Copy out every line exactly as given.
** begin **
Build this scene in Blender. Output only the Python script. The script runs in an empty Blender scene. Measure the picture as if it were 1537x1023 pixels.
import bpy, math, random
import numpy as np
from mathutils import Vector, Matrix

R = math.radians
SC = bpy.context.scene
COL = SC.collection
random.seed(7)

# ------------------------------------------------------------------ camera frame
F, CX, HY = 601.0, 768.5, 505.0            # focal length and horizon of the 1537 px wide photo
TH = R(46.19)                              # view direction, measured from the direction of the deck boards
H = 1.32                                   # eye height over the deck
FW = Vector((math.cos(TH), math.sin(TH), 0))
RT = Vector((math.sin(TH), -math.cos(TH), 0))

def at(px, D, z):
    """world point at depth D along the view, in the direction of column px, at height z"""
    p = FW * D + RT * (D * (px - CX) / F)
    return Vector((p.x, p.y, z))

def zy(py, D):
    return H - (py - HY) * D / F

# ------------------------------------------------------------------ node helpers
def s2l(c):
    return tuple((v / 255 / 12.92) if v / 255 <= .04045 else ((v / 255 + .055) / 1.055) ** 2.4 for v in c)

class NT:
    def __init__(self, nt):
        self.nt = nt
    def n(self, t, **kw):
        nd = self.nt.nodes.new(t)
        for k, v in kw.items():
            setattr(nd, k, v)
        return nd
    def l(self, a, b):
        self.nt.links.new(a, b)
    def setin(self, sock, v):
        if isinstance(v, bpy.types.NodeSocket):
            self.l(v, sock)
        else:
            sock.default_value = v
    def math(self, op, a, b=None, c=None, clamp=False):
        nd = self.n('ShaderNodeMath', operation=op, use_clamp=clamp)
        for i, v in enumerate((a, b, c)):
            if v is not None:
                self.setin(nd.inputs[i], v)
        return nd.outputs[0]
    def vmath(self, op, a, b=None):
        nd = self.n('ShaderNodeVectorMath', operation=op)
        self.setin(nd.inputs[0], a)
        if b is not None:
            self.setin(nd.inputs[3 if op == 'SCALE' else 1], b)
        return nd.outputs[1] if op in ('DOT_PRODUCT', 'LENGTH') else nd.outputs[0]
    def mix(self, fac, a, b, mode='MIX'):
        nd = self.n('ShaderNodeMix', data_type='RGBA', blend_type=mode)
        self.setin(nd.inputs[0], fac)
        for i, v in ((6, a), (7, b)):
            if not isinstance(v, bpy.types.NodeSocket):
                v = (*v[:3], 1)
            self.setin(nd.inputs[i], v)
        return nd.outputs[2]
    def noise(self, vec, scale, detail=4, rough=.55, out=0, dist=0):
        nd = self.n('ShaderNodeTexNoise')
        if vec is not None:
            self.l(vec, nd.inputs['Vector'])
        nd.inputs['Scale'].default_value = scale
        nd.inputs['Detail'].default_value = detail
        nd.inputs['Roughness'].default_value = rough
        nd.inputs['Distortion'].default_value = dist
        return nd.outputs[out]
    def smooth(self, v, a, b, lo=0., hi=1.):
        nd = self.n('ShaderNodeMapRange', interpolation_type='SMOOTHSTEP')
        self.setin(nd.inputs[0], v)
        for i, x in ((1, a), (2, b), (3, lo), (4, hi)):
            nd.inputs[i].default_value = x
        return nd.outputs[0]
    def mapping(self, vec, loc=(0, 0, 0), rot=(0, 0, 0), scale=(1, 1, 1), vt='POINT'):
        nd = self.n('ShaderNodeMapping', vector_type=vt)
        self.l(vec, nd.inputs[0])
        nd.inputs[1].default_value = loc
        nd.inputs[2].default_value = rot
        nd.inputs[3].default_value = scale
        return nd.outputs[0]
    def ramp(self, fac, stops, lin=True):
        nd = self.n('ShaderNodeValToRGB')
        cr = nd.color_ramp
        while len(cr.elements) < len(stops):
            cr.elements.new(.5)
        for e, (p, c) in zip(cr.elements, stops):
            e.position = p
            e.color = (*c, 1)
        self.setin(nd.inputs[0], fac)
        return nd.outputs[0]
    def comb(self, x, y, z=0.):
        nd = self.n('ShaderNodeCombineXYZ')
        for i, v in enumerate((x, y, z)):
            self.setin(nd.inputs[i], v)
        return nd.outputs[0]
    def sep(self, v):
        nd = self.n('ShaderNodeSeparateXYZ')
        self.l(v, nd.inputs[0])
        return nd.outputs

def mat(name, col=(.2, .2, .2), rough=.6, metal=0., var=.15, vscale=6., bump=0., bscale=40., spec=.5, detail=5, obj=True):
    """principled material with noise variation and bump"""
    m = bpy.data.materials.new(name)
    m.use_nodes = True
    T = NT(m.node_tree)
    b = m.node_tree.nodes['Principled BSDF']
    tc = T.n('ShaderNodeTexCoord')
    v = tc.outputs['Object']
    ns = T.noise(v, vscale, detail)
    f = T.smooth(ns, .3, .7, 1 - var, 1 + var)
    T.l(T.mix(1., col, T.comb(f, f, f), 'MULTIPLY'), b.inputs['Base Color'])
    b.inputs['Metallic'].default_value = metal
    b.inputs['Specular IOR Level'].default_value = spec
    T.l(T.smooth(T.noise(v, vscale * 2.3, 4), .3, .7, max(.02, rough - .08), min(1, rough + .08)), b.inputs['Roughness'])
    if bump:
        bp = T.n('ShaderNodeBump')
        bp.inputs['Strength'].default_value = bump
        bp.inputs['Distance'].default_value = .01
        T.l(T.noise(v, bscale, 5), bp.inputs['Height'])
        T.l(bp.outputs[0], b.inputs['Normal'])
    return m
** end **
* RESPONSE *
Build this scene in Blender. Output only the Python script. The script runs in an empty Blender scene. Measure the picture as if it were 1537x1023 pixels.
import bpy, math, random
import numpy as np
from mathutils import Vector, Matrix

R = math.radians
SC = bpy.context.scene
COL = SC.collection
random.seed(7)

# ------------------------------------------------------------------ camera frame
F, CX, HY = 601.0, 768.5, 505.0            # focal length and horizon of the 1537 px wide photo
TH = R(46.19)                              # view direction, measured from the direction of the deck boards
H = 1.32                                   # eye height over the deck
FW = Vector((math.cos(TH), math.sin(TH), 0))
RT = Vector((math.sin(TH), -math.cos(TH), 0))

def at(px, D, z):
    """world point at depth D along the view, in the direction of column px, at height z"""
    p = FW * D + RT * (D * (px - CX) / F)
    return Vector((p.x, p.y, z))

def zy(py, D):
    return H - (py - HY) * D / F

# ------------------------------------------------------------------ node helpers
def s2l(c):
    return tuple((v / 255 / 12.92) if v / 255 <= .04045 else ((v / 255 + .055) / 1.055) ** 2.4 for v in c)

class NT:
    def __init__(self, nt):
        self.nt = nt
    def n(self, t, **kw):
        nd = self.nt.nodes.new(t)
        for k, v in kw.items():
            setattr(nd, k, v)
        return nd
    def l(self, a, b):
        self.nt.links.new(a, b)
    def setin(self, sock, v):
        if isinstance(v, bpy.types.NodeSocket):
            self.l(v, sock)
        else:
            sock.default_value = v
    def math(self, op, a, b=None, c=None, clamp=False):
        nd = self.n('ShaderNodeMath', operation=op, use_clamp=clamp)
        for i, v in enumerate((a, b, c)):
            if v is not None:
                self.setin(nd.inputs[i], v)
        return nd.outputs[0]
    def vmath(self, op, a, b=None):
        nd = self.n('ShaderNodeVectorMath', operation=op)
        self.setin(nd.inputs[0], a)
        if b is not None:
            self.setin(nd.inputs[3 if op == 'SCALE' else 1], b)
        return nd.outputs[1] if op in ('DOT_PRODUCT', 'LENGTH') else nd.outputs[0]
    def mix(self, fac, a, b, mode='MIX'):
        nd = self.n('ShaderNodeMix', data_type='RGBA', blend_type=mode)
        self.setin(nd.inputs[0], fac)
        for i, v in ((6, a), (7, b)):
            if not isinstance(v, bpy.types.NodeSocket):
                v = (*v[:3], 1)
            self.setin(nd.inputs[i], v)
        return nd.outputs[2]
    def noise(self, vec, scale, detail=4, rough=.55, out=0, dist=0):
        nd = self.n('ShaderNodeTexNoise')
        if vec is not None:
            self.l(vec, nd.inputs['Vector'])
        nd.inputs['Scale'].default_value = scale
        nd.inputs['Detail'].default_value = detail
        nd.inputs['Roughness'].default_value = rough
        nd.inputs['Distortion'].default_value = dist
        return nd.outputs[out]
    def smooth(self, v, a, b, lo=0., hi=1.):
        nd = self.n('ShaderNodeMapRange', interpolation_type='SMOOTHSTEP')
        self.setin(nd.inputs[0], v)
        for i, x in ((1, a), (2, b), (3, lo), (4, hi)):
            nd.inputs[i].default_value = x
        return nd.outputs[0]
    def mapping(self, vec, loc=(0, 0, 0), rot=(0, 0, 0), scale=(1, 1, 1), vt='POINT'):
        nd = self.n('ShaderNodeMapping', vector_type=vt)
        self.l(vec, nd.inputs[0])
        nd.inputs[1].default_value = loc
        nd.inputs[2].default_value = rot
        nd.inputs[3].default_value = scale
        return nd.outputs[0]
    def ramp(self, fac, stops, lin=True):
        nd = self.n('ShaderNodeValToRGB')
        cr = nd.color_ramp
        while len(cr.elements) < len(stops):
            cr.elements.new(.5)
        for e, (p, c) in zip(cr.elements, stops):
            e.position = p
            e.color = (*c, 1)
        self.setin(nd.inputs[0], fac)
        return nd.outputs[0]
    def comb(self, x, y, z=0.):
        nd = self.n('ShaderNodeCombineXYZ')
        for i, v in enumerate((x, y, z)):
            self.setin(nd.inputs[i], v)
        return nd.outputs[0]
    def sep(self, v):
        nd = self.n('ShaderNodeSeparateXYZ')
        self.l(v, nd.inputs[0])
        return nd.outputs

def mat(name, col=(.2, .2, .2), rough=.6, metal=0., var=.15, vscale=6., bump=0., bscale=40., spec=.5, detail=5, obj=True):
    """principled material with noise variation and bump"""
    m = bpy.data.materials.new(name)
    m.use_nodes = True
    T = NT(m.node_tree)
    b = m.node_tree.nodes['Principled BSDF']
    tc = T.n('ShaderNodeTexCoord')
    v = tc.outputs['Object']
    ns = T.noise(v, vscale, detail)
    f = T.smooth(ns, .3, .7, 1 - var, 1 + var)
    T.l(T.mix(1., col, T.comb(f, f, f), 'MULTIPLY'), b.inputs['Base Color'])
    b.inputs['Metallic'].default_value = metal
    b.inputs['Specular IOR Level'].default_value = spec
    T.l(T.smooth(T.noise(v, vscale * 2.3, 4), .3, .7, max(.02, rough - .08), min(1, rough + .08)), b.inputs['Roughness'])
    if bump:
        bp = T.n('ShaderNodeBump')
        bp.inputs['Strength'].default_value = bump
        bp.inputs['Distance'].default_value = .01
        T.l(T.noise(v, bscale, 5), bp.inputs['Height'])
        T.l(bp.outputs[0], b.inputs['Normal'])
    return m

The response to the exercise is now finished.